• [Dataset section]

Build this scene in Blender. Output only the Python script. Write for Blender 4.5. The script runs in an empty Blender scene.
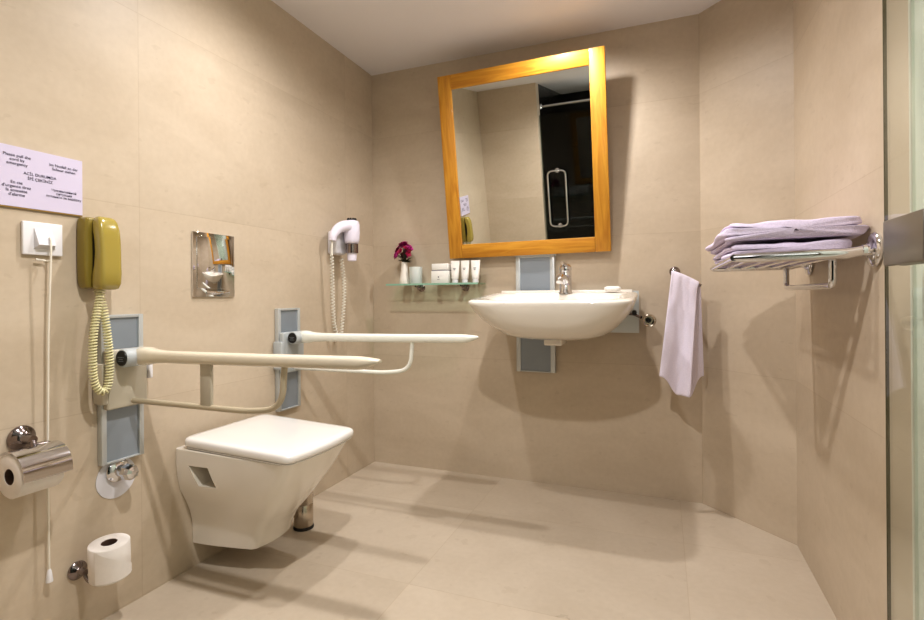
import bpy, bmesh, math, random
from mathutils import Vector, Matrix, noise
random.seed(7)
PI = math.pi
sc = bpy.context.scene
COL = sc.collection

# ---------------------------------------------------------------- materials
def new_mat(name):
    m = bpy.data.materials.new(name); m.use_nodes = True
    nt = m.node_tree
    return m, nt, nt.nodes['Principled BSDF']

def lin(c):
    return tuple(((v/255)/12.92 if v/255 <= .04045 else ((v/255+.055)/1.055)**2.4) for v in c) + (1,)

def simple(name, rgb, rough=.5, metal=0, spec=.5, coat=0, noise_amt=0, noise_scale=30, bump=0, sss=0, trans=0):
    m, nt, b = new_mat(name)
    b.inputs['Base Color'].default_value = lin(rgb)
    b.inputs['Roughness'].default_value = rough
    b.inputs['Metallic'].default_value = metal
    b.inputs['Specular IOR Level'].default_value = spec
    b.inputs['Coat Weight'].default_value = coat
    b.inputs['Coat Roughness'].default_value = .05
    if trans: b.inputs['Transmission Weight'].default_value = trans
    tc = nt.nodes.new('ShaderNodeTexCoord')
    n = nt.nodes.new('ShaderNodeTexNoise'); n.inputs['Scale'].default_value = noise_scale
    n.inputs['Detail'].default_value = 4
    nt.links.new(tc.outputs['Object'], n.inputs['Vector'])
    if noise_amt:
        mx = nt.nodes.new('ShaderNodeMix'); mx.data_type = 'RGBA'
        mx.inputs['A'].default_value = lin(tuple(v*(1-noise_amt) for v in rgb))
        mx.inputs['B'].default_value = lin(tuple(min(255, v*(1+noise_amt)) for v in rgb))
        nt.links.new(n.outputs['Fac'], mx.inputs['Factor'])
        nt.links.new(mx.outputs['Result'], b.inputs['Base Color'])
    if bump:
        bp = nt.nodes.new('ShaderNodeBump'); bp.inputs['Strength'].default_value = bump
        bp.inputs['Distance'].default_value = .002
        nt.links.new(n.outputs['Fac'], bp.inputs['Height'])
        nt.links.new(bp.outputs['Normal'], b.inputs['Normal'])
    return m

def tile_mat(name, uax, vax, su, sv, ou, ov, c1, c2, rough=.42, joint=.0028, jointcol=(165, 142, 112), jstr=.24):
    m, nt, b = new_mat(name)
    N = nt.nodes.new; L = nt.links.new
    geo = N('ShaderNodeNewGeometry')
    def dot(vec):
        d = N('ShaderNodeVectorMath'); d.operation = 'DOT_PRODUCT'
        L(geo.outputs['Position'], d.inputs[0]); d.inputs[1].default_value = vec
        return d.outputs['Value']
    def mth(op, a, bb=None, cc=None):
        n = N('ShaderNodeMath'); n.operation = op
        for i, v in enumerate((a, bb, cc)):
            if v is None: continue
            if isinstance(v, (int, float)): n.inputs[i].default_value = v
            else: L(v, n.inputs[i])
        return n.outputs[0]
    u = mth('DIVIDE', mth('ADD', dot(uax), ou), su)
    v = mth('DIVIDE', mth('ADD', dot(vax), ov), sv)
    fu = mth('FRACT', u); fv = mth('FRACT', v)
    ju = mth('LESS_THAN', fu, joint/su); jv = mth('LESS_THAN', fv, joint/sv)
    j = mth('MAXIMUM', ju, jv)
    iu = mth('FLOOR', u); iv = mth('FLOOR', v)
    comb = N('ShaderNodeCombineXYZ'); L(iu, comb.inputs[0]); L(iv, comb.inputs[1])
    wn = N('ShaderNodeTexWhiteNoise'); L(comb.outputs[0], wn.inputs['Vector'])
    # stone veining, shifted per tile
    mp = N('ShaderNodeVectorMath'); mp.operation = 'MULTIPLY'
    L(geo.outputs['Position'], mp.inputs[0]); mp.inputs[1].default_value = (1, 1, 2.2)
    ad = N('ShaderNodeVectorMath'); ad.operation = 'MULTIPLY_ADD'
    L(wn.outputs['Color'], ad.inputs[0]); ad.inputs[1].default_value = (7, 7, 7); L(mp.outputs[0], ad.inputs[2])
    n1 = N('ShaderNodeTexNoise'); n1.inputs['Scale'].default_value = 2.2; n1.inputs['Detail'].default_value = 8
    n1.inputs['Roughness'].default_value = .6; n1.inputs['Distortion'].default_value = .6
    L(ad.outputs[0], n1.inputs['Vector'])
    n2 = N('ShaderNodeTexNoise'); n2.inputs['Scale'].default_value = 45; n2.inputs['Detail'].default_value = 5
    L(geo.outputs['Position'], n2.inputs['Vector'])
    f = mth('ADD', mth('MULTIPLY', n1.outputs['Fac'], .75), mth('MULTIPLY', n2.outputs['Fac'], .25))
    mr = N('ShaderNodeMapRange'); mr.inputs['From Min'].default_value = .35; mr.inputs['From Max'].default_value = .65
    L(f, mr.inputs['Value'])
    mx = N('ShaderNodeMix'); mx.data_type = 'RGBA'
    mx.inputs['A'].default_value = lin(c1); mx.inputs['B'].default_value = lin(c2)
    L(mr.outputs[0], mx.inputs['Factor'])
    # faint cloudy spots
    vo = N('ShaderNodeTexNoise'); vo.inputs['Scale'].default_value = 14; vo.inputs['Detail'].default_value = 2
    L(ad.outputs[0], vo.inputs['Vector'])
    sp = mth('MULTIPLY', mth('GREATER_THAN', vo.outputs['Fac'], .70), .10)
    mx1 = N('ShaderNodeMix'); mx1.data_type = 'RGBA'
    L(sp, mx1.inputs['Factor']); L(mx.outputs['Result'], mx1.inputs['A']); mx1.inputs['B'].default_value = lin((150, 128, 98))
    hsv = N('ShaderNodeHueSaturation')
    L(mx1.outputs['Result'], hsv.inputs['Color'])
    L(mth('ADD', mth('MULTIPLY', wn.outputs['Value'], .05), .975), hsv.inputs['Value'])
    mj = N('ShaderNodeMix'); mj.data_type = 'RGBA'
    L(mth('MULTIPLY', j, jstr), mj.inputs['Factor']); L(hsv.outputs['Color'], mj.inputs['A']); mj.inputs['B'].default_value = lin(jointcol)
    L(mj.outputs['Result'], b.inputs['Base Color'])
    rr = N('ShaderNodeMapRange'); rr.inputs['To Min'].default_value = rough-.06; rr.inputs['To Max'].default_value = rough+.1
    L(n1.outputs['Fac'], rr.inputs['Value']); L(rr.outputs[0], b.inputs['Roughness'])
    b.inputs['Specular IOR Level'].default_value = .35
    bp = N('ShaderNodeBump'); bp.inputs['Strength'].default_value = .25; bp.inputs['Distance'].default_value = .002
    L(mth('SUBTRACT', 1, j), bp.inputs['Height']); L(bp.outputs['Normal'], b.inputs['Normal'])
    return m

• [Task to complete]
Return the listing above unchanged, apart from dropping its pictures.

• [Answer for this exercise]
Build this scene in Blender. Output only the Python script. Write for Blender 4.5. The script runs in an empty Blender scene.
import bpy, bmesh, math, random
from mathutils import Vector, Matrix, noise
random.seed(7)
PI = math.pi
sc = bpy.context.scene
COL = sc.collection

# ---------------------------------------------------------------- materials
def new_mat(name):
    m = bpy.data.materials.new(name); m.use_nodes = True
    nt = m.node_tree
    return m, nt, nt.nodes['Principled BSDF']

def lin(c):
    return tuple(((v/255)/12.92 if v/255 <= .04045 else ((v/255+.055)/1.055)**2.4) for v in c) + (1,)

def simple(name, rgb, rough=.5, metal=0, spec=.5, coat=0, noise_amt=0, noise_scale=30, bump=0, sss=0, trans=0):
    m, nt, b = new_mat(name)
    b.inputs['Base Color'].default_value = lin(rgb)
    b.inputs['Roughness'].default_value = rough
    b.inputs['Metallic'].default_value = metal
    b.inputs['Specular IOR Level'].default_value = spec
    b.inputs['Coat Weight'].default_value = coat
    b.inputs['Coat Roughness'].default_value = .05
    if trans: b.inputs['Transmission Weight'].default_value = trans
    tc = nt.nodes.new('ShaderNodeTexCoord')
    n = nt.nodes.new('ShaderNodeTexNoise'); n.inputs['Scale'].default_value = noise_scale
    n.inputs['Detail'].default_value = 4
    nt.links.new(tc.outputs['Object'], n.inputs['Vector'])
    if noise_amt:
        mx = nt.nodes.new('ShaderNodeMix'); mx.data_type = 'RGBA'
        mx.inputs['A'].default_value = lin(tuple(v*(1-noise_amt) for v in rgb))
        mx.inputs['B'].default_value = lin(tuple(min(255, v*(1+noise_amt)) for v in rgb))
        nt.links.new(n.outputs['Fac'], mx.inputs['Factor'])
        nt.links.new(mx.outputs['Result'], b.inputs['Base Color'])
    if bump:
        bp = nt.nodes.new('ShaderNodeBump'); bp.inputs['Strength'].default_value = bump
        bp.inputs['Distance'].default_value = .002
        nt.links.new(n.outputs['Fac'], bp.inputs['Height'])
        nt.links.new(bp.outputs['Normal'], b.inputs['Normal'])
    return m

def tile_mat(name, uax, vax, su, sv, ou, ov, c1, c2, rough=.42, joint=.0028, jointcol=(165, 142, 112), jstr=.24):
    m, nt, b = new_mat(name)
    N = nt.nodes.new; L = nt.links.new
    geo = N('ShaderNodeNewGeometry')
    def dot(vec):
        d = N('ShaderNodeVectorMath'); d.operation = 'DOT_PRODUCT'
        L(geo.outputs['Position'], d.inputs[0]); d.inputs[1].default_value = vec
        return d.outputs['Value']
    def mth(op, a, bb=None, cc=None):
        n = N('ShaderNodeMath'); n.operation = op
        for i, v in enumerate((a, bb, cc)):
            if v is None: continue
            if isinstance(v, (int, float)): n.inputs[i].default_value = v
            else: L(v, n.inputs[i])
        return n.outputs[0]
    u = mth('DIVIDE', mth('ADD', dot(uax), ou), su)
    v = mth('DIVIDE', mth('ADD', dot(vax), ov), sv)
    fu = mth('FRACT', u); fv = mth('FRACT', v)
    ju = mth('LESS_THAN', fu, joint/su); jv = mth('LESS_THAN', fv, joint/sv)
    j = mth('MAXIMUM', ju, jv)
    iu = mth('FLOOR', u); iv = mth('FLOOR', v)
    comb = N('ShaderNodeCombineXYZ'); L(iu, comb.inputs[0]); L(iv, comb.inputs[1])
    wn = N('ShaderNodeTexWhiteNoise'); L(comb.outputs[0], wn.inputs['Vector'])
    # stone veining, shifted per tile
    mp = N('ShaderNodeVectorMath'); mp.operation = 'MULTIPLY'
    L(geo.outputs['Position'], mp.inputs[0]); mp.inputs[1].default_value = (1, 1, 2.2)
    ad = N('ShaderNodeVectorMath'); ad.operation = 'MULTIPLY_ADD'
    L(wn.outputs['Color'], ad.inputs[0]); ad.inputs[1].default_value = (7, 7, 7); L(mp.outputs[0], ad.inputs[2])
    n1 = N('ShaderNodeTexNoise'); n1.inputs['Scale'].default_value = 2.2; n1.inputs['Detail'].default_value = 8
    n1.inputs['Roughness'].default_value = .6; n1.inputs['Distortion'].default_value = .6
    L(ad.outputs[0], n1.inputs['Vector'])
    n2 = N('ShaderNodeTexNoise'); n2.inputs['Scale'].default_value = 45; n2.inputs['Detail'].default_value = 5
    L(geo.outputs['Position'], n2.inputs['Vector'])
    f = mth('ADD', mth('MULTIPLY', n1.outputs['Fac'], .75), mth('MULTIPLY', n2.outputs['Fac'], .25))
    mr = N('ShaderNodeMapRange'); mr.inputs['From Min'].default_value = .35; mr.inputs['From Max'].default_value = .65
    L(f, mr.inputs['Value'])
    mx = N('ShaderNodeMix'); mx.data_type = 'RGBA'
    mx.inputs['A'].default_value = lin(c1); mx.inputs['B'].default_value = lin(c2)
    L(mr.outputs[0], mx.inputs['Factor'])
    # faint cloudy spots
    vo = N('ShaderNodeTexNoise'); vo.inputs['Scale'].default_value = 14; vo.inputs['Detail'].default_value = 2
    L(ad.outputs[0], vo.inputs['Vector'])
    sp = mth('MULTIPLY', mth('GREATER_THAN', vo.outputs['Fac'], .70), .10)
    mx1 = N('ShaderNodeMix'); mx1.data_type = 'RGBA'
    L(sp, mx1.inputs['Factor']); L(mx.outputs['Result'], mx1.inputs['A']); mx1.inputs['B'].default_value = lin((150, 128, 98))
    hsv = N('ShaderNodeHueSaturation')
    L(mx1.outputs['Result'], hsv.inputs['Color'])
    L(mth('ADD', mth('MULTIPLY', wn.outputs['Value'], .05), .975), hsv.inputs['Value'])
    mj = N('ShaderNodeMix'); mj.data_type = 'RGBA'
    L(mth('MULTIPLY', j, jstr), mj.inputs['Factor']); L(hsv.outputs['Color'], mj.inputs['A']); mj.inputs['B'].default_value = lin(jointcol)
    L(mj.outputs['Result'], b.inputs['Base Color'])
    rr = N('ShaderNodeMapRange'); rr.inputs['To Min'].default_value = rough-.06; rr.inputs['To Max'].default_value = rough+.1
    L(n1.outputs['Fac'], rr.inputs['Value']); L(rr.outputs[0], b.inputs['Roughness'])
    b.inputs['Specular IOR Level'].default_value = .35
    bp = N('ShaderNodeBump'); bp.inputs['Strength'].default_value = .25; bp.inputs['Distance'].default_value = .002
    L(mth('SUBTRACT', 1, j), bp.inputs['Height']); L(bp.outputs['Normal'], b.inputs['Normal'])
    return m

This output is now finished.